In Nevada, we’ve wrestled over how to best evaluate public school teachers. Have you come across any assessment tools that are particularly effective?

The short answer is that we have no obvious, really great way of assessing teacher performance. I’ll just say that.

Let me give you a few basic facts about teacher evaluation. First, it’s hard to define what good teaching is, and there’s a disagreement among experts as to which of these measures we should be using for assessments.

So we could measure teaching based on an outcome — student test scores. We can try to measure based on the practice we observe in the classroom. We can try to measure based on students’ experiences, how much they’ve learned based on self-reporting.

Each of these has its own set of problems.

So in value-added (assessment based on how a student performed on tests versus how the student had been expected to perform based on his or her previous results), how well does that capture an unbiased estimate of a teacher’s performance? We can construct statistical models where it looks like it’s really good, but can we say all teachers get an unbiased estimate? We can’t.

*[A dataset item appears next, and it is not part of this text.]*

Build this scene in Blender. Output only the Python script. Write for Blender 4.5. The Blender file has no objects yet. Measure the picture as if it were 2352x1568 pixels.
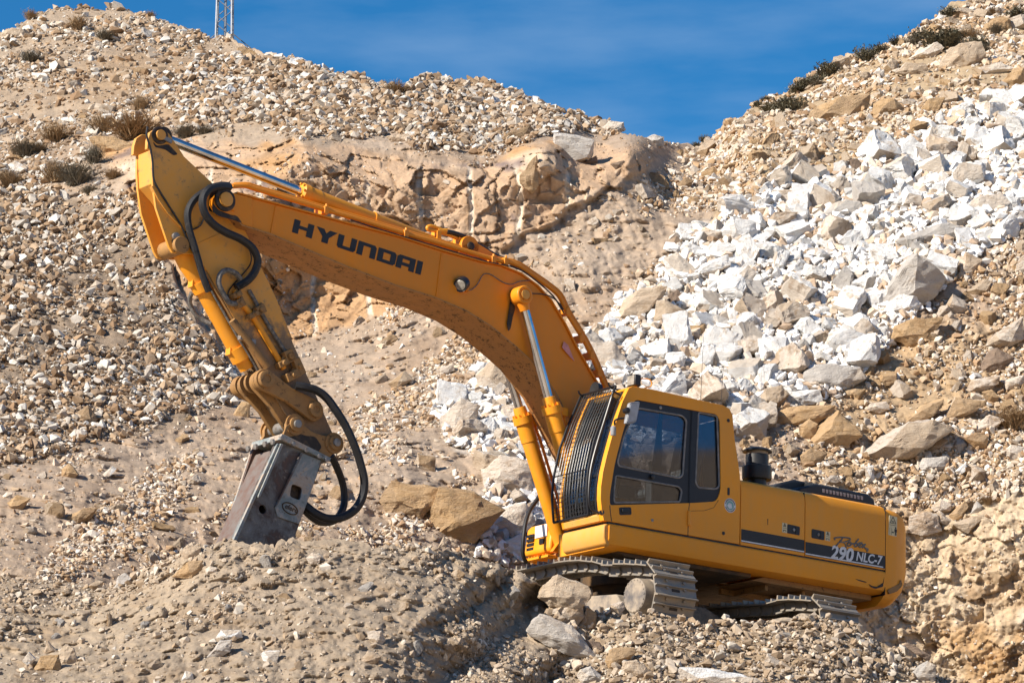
import bpy, math, random
import numpy as np
from mathutils import Vector, Matrix, geometry

# ------------------------------------------------------------------ camera, sky, sun, exposure
SC = bpy.context.scene
COL = SC.collection
PITCH = math.radians(13.0)
FOC = 8580.0                      # focal length in units of a 2352 px wide picture
cd = bpy.data.cameras.new('camera'); cam = bpy.data.objects.new('camera', cd); COL.objects.link(cam)
cam.location = (0, 0, 0); cam.rotation_euler = (math.pi/2 + PITCH, 0, 0)
cd.sensor_fit = 'HORIZONTAL'; cd.sensor_width = 36.0; cd.lens = 36.0*FOC/2352.0
cd.clip_start = 0.5; cd.clip_end = 5000
SC.camera = cam

SUN_DIR = Vector((-0.73, -0.50, 0.57)).normalized()   # towards the sun
sun_el = math.asin(SUN_DIR.z); sun_az = math.atan2(SUN_DIR.x, SUN_DIR.y)
w = bpy.data.worlds.new('World'); SC.world = w; w.use_nodes = True
wn = w.node_tree; bg = wn.nodes['Background']
sky = wn.nodes.new('ShaderNodeTexSky'); sky.sky_type = 'NISHITA'; sky.sun_disc = False
sky.sun_elevation = sun_el; sky.sun_rotation = sun_az
sky.altitude = 900; sky.air_density = 1.0; sky.dust_density = 0.25; sky.ozone_density = 2.5
bg.inputs['Strength'].default_value = 0.080
# thin high cirrus streaks mixed over the sky colour
tc = wn.nodes.new('ShaderNodeTexCoord'); mp = wn.nodes.new('ShaderNodeMapping')
mp.inputs['Scale'].default_value = (7.0, 7.0, 30.0); mp.inputs['Rotation'].default_value = (0.0, 0.12, 0.2)
ns = wn.nodes.new('ShaderNodeTexNoise'); ns.inputs['Scale'].default_value = 1.3; ns.inputs['Detail'].default_value = 6
rp = wn.nodes.new('ShaderNodeValToRGB'); rp.color_ramp.elements[0].position = 0.45; rp.color_ramp.elements[1].position = 0.80
rp.color_ramp.elements[1].color = (0.30, 0.30, 0.30, 1)
mx = wn.nodes.new('ShaderNodeMixRGB'); mx.inputs['Color2'].default_value = (5.0, 6.2, 7.6, 1)
wn.links.new(tc.outputs['Generated'], mp.inputs[0]); wn.links.new(mp.outputs[0], ns.inputs['Vector'])
wn.links.new(ns.outputs['Fac'], rp.inputs[0]); wn.links.new(rp.outputs[0], mx.inputs['Fac'])
hs = wn.nodes.new('ShaderNodeHueSaturation'); hs.inputs['Saturation'].default_value = 1.42
wn.links.new(sky.outputs[0], hs.inputs['Color']); wn.links.new(hs.outputs[0], mx.inputs['Color1']); wn.links.new(mx.outputs[0], bg.inputs['Color'])
sl = bpy.data.lights.new('sun', 'SUN'); sl.energy = 5.0; sl.angle = math.radians(0.53); sl.color = (1.0, 0.915, 0.79)
so = bpy.data.objects.new('sun', sl); COL.objects.link(so)
so.rotation_euler = SUN_DIR.to_track_quat('Z', 'Y').to_euler(); so.location = (-40, -30, 60)
SC.view_settings.view_transform = 'Standard'; SC.view_settings.look = 'None'
SC.view_settings.exposure = 0.68; SC.view_settings.gamma = 1.0
SC.render.engine = 'CYCLES'; SC.cycles.use_denoising = True; SC.cycles.max_bounces = 6
SC.cycles.transparent_max_bounces = 16

# ------------------------------------------------------------------ measuring: pixels of the photograph -> points on real planes
CF = np.array([0, math.cos(PITCH), math.sin(PITCH)]); CU = np.array([0, -math.sin(PITCH), math.cos(PITCH)]); CRT = np.array([1.0, 0, 0])
def ray(u, v):                     # 2352-wide picture; unit depth along the view axis
    return CF + CRT*((u-1176)/FOC) - CU*((v-784)/FOC)
_r1 = np.array([-.828, .612, .03]); _r1 /= np.linalg.norm(_r1)
_r2 = np.array([.206*.828, .297*.612, 1.0]); _r2 -= _r1*(_r1@_r2); _r2 /= np.linalg.norm(_r2)
_r3 = np.cross(_r1, _r2)
HR = np.outer(CRT, _r1)+np.outer(CU, _r2)-np.outer(CF, _r3)       # excavator axes: X forward, Y left, Z up
HT = ray(1390, 1195)*44.0 - HR@np.array([1.62, 1.45, 1.30])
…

Likewise, even looking at an observation type of rating, one observer doing the rating might see the teacher’s performance as really strong, where another may disagree and say they need improvement in these different areas.

So it’s a mystery. What is a great evaluation system?

The common factor across all of these evaluation systems seems to be that they don’t place heavy reliance on any single factor, but rather are getting multiple signals from various types of performance. So they’ll have a value-added rating, they’ll also have observations, they’ll also have a teacher peer professional rating.